> **The exercise**:
Nothing outside the lines from the one containing "What Blender Python" down to the one containing "COL = SC.collection" belongs in the copy; print that span exactly, both ends included, with pictures removed.

> **Data records**:
+--
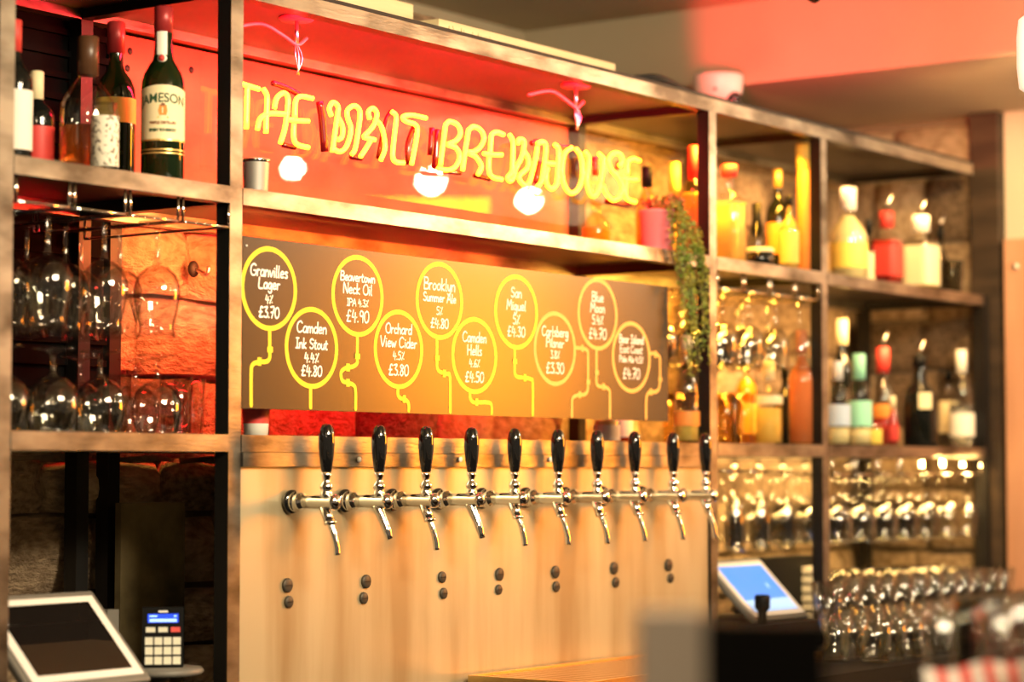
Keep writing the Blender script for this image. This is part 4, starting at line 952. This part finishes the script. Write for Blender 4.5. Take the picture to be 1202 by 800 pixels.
+--
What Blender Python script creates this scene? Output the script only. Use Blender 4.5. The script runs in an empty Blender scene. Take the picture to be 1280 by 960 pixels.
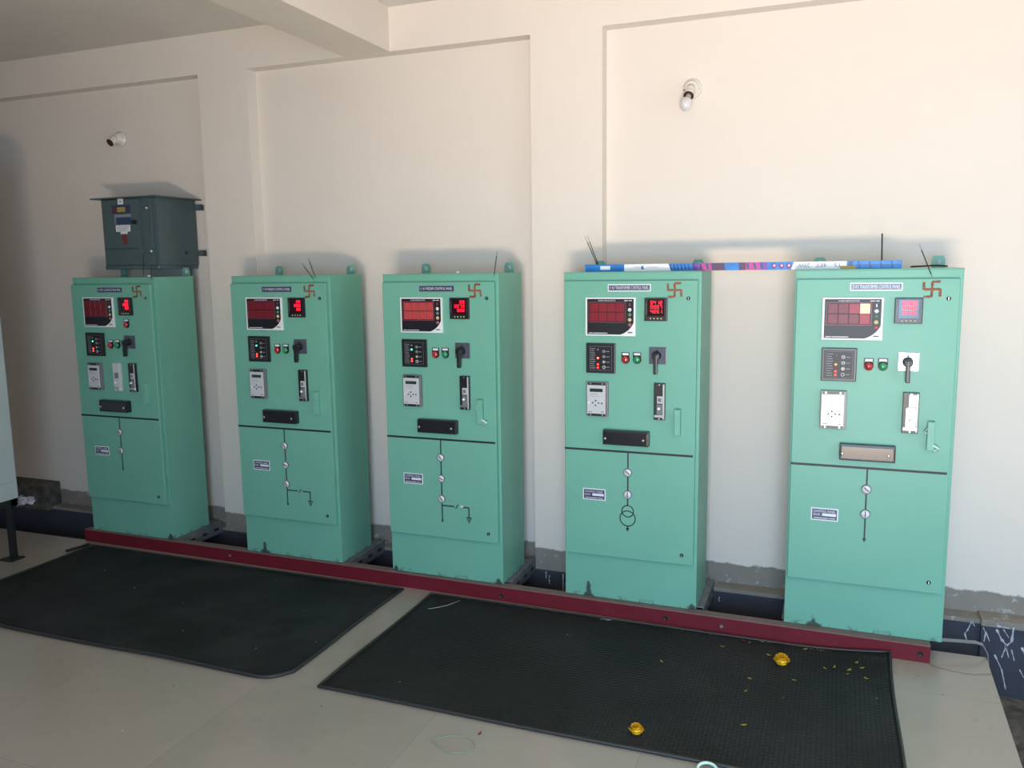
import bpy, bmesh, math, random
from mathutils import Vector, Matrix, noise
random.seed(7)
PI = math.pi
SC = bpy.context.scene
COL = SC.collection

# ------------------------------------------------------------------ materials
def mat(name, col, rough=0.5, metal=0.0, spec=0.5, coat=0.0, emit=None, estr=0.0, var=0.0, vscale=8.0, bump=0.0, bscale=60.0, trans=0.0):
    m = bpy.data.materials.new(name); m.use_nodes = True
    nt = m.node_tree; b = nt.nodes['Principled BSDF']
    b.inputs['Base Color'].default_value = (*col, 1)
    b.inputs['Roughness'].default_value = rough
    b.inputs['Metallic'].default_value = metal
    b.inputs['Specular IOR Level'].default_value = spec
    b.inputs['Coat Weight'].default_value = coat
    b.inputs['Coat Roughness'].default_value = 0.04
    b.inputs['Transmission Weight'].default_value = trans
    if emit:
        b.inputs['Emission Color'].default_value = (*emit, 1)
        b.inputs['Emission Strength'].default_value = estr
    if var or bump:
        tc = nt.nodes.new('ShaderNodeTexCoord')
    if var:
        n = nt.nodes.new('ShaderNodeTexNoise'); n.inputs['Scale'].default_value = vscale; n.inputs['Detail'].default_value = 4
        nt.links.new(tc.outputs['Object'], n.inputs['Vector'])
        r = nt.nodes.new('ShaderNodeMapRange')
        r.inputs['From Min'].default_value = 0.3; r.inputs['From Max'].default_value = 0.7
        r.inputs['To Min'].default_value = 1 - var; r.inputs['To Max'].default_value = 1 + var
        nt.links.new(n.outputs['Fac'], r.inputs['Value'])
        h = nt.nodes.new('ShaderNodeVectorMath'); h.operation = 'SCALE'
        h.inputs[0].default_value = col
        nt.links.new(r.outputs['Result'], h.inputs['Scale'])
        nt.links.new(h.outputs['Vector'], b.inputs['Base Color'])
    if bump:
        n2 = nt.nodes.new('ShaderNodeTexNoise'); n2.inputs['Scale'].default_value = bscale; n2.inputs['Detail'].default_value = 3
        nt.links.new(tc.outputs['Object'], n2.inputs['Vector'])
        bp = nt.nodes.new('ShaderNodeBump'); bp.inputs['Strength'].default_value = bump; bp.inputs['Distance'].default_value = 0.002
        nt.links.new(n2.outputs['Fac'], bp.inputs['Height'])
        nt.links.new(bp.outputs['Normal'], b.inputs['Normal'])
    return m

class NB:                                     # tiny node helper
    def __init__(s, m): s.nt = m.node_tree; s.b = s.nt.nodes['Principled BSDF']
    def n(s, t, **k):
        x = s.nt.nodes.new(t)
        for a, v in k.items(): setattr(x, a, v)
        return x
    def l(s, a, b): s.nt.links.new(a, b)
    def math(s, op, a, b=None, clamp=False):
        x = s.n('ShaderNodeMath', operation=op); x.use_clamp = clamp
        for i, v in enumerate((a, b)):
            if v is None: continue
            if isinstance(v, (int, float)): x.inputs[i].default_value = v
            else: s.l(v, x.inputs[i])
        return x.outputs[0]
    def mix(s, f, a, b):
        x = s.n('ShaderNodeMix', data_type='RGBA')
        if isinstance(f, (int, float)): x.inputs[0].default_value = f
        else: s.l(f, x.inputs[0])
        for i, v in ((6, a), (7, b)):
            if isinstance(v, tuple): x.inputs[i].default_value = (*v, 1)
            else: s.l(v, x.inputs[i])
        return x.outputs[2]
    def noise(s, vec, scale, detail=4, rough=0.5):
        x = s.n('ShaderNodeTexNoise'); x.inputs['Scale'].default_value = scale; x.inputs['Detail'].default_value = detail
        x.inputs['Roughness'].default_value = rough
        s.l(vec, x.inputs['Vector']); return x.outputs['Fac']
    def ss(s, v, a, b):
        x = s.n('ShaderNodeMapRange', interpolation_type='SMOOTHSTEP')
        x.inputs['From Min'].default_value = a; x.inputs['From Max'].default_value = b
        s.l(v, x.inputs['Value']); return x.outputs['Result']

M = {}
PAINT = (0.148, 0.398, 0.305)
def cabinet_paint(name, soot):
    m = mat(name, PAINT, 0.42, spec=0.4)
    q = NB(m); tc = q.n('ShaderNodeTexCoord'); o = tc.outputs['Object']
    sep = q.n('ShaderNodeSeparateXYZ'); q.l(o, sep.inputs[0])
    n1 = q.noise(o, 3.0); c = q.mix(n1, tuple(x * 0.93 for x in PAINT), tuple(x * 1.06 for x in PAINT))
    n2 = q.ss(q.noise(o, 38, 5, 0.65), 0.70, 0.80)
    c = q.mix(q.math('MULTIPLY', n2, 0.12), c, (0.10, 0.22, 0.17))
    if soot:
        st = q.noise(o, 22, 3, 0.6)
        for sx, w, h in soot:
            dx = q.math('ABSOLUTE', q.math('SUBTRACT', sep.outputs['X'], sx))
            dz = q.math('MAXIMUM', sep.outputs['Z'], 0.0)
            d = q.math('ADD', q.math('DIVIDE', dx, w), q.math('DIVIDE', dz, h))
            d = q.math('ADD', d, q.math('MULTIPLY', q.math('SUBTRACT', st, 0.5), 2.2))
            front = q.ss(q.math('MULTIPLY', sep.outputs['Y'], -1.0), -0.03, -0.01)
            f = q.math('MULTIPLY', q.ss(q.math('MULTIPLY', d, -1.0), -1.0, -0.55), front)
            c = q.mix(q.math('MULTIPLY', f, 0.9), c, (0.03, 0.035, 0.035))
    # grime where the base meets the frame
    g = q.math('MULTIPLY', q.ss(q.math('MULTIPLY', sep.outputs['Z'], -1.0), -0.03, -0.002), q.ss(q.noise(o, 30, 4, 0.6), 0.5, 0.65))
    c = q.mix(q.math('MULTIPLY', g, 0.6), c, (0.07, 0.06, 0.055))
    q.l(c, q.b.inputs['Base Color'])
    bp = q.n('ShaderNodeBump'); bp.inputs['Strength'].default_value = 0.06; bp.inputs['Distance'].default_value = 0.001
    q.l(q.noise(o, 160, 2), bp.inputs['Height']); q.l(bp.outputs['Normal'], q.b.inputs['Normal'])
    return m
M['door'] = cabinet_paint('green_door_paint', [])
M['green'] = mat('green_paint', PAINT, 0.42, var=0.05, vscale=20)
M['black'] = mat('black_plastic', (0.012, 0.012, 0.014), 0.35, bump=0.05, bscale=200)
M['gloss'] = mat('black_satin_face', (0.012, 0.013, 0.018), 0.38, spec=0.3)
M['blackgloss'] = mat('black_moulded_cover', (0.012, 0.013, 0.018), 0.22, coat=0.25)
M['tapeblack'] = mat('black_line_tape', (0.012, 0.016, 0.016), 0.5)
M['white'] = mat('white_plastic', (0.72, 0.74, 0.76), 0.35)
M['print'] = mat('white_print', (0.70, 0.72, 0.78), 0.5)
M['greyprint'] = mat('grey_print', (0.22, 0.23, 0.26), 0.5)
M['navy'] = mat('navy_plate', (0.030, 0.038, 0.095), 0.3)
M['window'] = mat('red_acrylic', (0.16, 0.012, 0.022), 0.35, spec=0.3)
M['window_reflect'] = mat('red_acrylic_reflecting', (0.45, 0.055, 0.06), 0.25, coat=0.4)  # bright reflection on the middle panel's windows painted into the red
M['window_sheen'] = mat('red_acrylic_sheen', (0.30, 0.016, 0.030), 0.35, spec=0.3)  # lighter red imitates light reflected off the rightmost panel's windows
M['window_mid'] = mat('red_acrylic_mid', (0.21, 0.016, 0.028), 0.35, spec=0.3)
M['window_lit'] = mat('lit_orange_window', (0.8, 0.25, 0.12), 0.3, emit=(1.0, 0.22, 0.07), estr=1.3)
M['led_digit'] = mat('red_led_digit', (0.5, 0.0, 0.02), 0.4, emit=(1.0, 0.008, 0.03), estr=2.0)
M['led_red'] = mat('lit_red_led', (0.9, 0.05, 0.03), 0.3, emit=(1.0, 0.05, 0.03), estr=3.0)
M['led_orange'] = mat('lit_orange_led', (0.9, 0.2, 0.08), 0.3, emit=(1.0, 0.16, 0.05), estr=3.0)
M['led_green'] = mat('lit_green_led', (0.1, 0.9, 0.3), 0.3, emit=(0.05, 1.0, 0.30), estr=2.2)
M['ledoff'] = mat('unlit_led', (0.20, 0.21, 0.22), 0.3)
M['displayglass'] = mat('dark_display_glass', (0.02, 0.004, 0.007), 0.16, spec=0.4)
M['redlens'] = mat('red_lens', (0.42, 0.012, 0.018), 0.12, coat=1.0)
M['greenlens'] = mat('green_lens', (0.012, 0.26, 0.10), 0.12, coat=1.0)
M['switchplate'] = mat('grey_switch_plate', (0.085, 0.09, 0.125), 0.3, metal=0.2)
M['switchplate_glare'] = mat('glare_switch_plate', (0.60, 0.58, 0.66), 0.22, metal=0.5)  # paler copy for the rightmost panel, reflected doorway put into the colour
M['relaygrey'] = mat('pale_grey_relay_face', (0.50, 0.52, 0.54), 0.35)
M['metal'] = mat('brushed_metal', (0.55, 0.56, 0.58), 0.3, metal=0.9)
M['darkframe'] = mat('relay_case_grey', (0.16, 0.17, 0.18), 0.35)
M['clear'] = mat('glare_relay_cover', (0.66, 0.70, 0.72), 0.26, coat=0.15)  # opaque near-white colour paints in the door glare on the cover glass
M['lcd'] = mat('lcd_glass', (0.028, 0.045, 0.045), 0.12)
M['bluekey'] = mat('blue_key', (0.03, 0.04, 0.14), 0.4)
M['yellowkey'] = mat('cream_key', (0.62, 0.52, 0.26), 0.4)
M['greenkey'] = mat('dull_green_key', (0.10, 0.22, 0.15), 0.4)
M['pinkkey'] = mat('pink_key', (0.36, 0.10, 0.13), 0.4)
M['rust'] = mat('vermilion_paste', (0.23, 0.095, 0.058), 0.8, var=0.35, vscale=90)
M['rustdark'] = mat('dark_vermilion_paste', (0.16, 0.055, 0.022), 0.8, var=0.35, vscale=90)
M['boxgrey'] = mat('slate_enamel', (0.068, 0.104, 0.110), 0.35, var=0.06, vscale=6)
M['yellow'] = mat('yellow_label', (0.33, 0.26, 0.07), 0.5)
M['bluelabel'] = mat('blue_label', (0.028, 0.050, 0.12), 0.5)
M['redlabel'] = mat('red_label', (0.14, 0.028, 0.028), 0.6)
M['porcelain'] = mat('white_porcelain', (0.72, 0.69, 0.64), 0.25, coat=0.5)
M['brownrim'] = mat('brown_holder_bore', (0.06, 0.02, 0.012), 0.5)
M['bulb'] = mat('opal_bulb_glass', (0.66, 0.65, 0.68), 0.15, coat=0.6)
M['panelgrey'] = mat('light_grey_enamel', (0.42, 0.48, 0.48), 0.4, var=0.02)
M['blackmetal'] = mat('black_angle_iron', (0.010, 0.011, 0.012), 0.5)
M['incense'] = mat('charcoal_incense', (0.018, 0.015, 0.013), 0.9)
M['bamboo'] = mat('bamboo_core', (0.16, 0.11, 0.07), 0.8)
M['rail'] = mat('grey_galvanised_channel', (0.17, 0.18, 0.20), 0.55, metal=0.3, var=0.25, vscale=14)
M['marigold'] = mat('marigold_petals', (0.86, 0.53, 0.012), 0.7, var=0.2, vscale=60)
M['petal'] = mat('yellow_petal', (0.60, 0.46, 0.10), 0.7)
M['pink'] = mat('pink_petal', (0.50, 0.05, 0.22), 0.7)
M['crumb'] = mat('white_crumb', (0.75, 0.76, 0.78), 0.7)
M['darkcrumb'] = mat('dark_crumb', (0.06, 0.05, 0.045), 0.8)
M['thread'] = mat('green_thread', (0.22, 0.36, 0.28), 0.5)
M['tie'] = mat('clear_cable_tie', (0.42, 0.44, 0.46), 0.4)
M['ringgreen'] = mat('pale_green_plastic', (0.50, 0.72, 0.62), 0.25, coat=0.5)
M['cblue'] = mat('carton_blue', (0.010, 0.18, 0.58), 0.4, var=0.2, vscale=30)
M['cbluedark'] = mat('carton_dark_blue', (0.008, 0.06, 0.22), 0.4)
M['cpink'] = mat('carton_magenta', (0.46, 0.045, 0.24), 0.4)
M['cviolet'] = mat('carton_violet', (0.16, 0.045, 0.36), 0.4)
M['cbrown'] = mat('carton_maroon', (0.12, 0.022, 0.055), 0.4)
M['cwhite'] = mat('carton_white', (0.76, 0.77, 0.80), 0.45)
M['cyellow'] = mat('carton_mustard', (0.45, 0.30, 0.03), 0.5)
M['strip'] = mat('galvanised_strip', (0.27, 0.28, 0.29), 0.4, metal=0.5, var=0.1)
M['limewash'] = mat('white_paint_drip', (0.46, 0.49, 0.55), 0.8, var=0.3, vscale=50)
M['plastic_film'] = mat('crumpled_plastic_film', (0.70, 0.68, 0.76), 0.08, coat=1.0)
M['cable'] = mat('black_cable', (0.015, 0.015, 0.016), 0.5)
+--
> **Response**:
What Blender Python script creates this scene? Output the script only. Use Blender 4.5. The script runs in an empty Blender scene. Take the picture to be 1280 by 960 pixels.
import bpy, bmesh, math, random
from mathutils import Vector, Matrix, noise
random.seed(7)
PI = math.pi
SC = bpy.context.scene
COL = SC.collection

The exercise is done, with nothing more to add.